_EXERCISE OBJECTIVE_
Please transcribe the data below exactly. Leave the pictures out.

◆ ◆ ◆

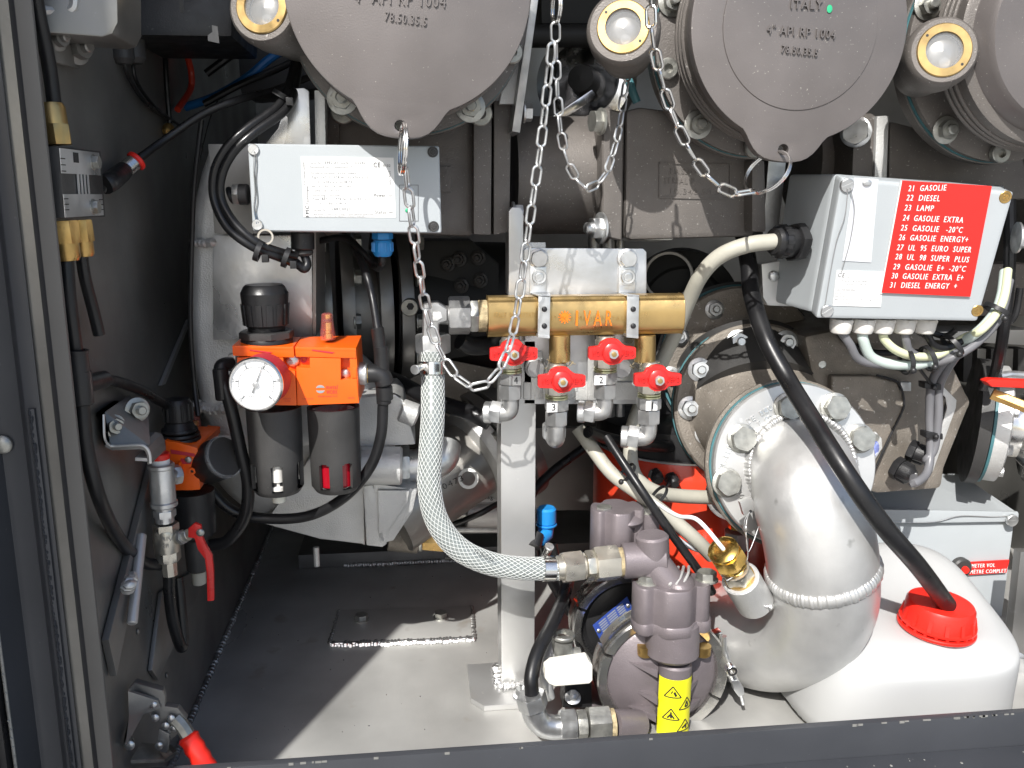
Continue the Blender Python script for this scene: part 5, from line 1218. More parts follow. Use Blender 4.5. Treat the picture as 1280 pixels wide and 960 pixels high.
B().lathe(cB-nB*.03, nB, [(0,98*uB),(.0145,102*uB)], 72).out('flange', 'dark', t, bevel=.001)
d = cC-(cB-nB*.02); B().lathe(cB-nB*.02, d, [(0,86*uB),(d.length,86*uB)], 56).out('throat', 'dark', t)
B().lathe(cC-nC*.01, nC, [(0,94*uC),(.002,97*uC),(.012,97*uC),(.014,94*uC)], 72).out('flange', 'brown', t)
B().lathe(cC-nC*.014, nC, [(0,100*uC),(.004,100*uC)], 72).out('gasket', 'teal', t)
B().lathe(cC-nC*.032, nC, [(0,100*uC),(.017,104*uC)], 72).out('flange', 'dark', t, bevel=.001)
def onplane(x, y, c, n): d = ray(x, y); return CAM + d*((c-CAM).dot(n)/d.dot(n))
for x, y in ((923,427),(874,462),(862,510),(982,428),(883,541),(1022,455)): bolt(t, onplane(x, y, cB+nB*.001, nB), nB, .009, 'zinc', 'nut')
for x, y in ((893,387),(849,421),(838,470),(950,368)): bolt(t, onplane(x, y, cC+nC*.004, nC), nC, .0076, 'nut', 'nut')
b = B()
q0, q1 = onplane(921,383,cC+nC*.0042,nC), onplane(934,398,cC+nC*.0042,nC); b.text('PN10', q0, q1, 7, V((.6,0,1)), .0006, 0, nC); b.out('raised_lettering', 'brown', t, kind='stuff')
t = TH('silver_pipe_elbow', 'big silver pipe elbow with bolted flange and weld beads, standing front right', 'pipe', PZ(960, 862, 0))
B().lathe(cA, nA, [(0,100*uA),(.0015,102*uA),(.0095,102*uA),(.0115,100*uA),(.0118,60*uA)], 80).out('flange', 'alu', t)
B().lathe(cA-nA*.0028, nA, [(0,103.5*uA),(.0026,103.5*uA)], 80).out('gasket', 'teal', t)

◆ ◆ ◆

_RESULT FOR THIS EXERCISE_
Continue the Blender Python script for this scene: part 5, from line 1218. More parts follow. Use Blender 4.5. Treat the picture as 1280 pixels wide and 960 pixels high.
B().lathe(cB-nB*.03, nB, [(0,98*uB),(.0145,102*uB)], 72).out('flange', 'dark', t, bevel=.001)
d = cC-(cB-nB*.02); B().lathe(cB-nB*.02, d, [(0,86*uB),(d.length,86*uB)], 56).out('throat', 'dark', t)
B().lathe(cC-nC*.01, nC, [(0,94*uC),(.002,97*uC),(.012,97*uC),(.014,94*uC)], 72).out('flange', 'brown', t)
B().lathe(cC-nC*.014, nC, [(0,100*uC),(.004,100*uC)], 72).out('gasket', 'teal', t)
B().lathe(cC-nC*.032, nC, [(0,100*uC),(.017,104*uC)], 72).out('flange', 'dark', t, bevel=.001)
def onplane(x, y, c, n): d = ray(x, y); return CAM + d*((c-CAM).dot(n)/d.dot(n))
for x, y in ((923,427),(874,462),(862,510),(982,428),(883,541),(1022,455)): bolt(t, onplane(x, y, cB+nB*.001, nB), nB, .009, 'zinc', 'nut')
for x, y in ((893,387),(849,421),(838,470),(950,368)): bolt(t, onplane(x, y, cC+nC*.004, nC), nC, .0076, 'nut', 'nut')
b = B()
q0, q1 = onplane(921,383,cC+nC*.0042,nC), onplane(934,398,cC+nC*.0042,nC); b.text('PN10', q0, q1, 7, V((.6,0,1)), .0006, 0, nC); b.out('raised_lettering', 'brown', t, kind='stuff')
t = TH('silver_pipe_elbow', 'big silver pipe elbow with bolted flange and weld beads, standing front right', 'pipe', PZ(960, 862, 0))
B().lathe(cA, nA, [(0,100*uA),(.0015,102*uA),(.0095,102*uA),(.0115,100*uA),(.0118,60*uA)], 80).out('flange', 'alu', t)
B().lathe(cA-nA*.0028, nA, [(0,103.5*uA),(.0026,103.5*uA)], 80).out('gasket', 'teal', t)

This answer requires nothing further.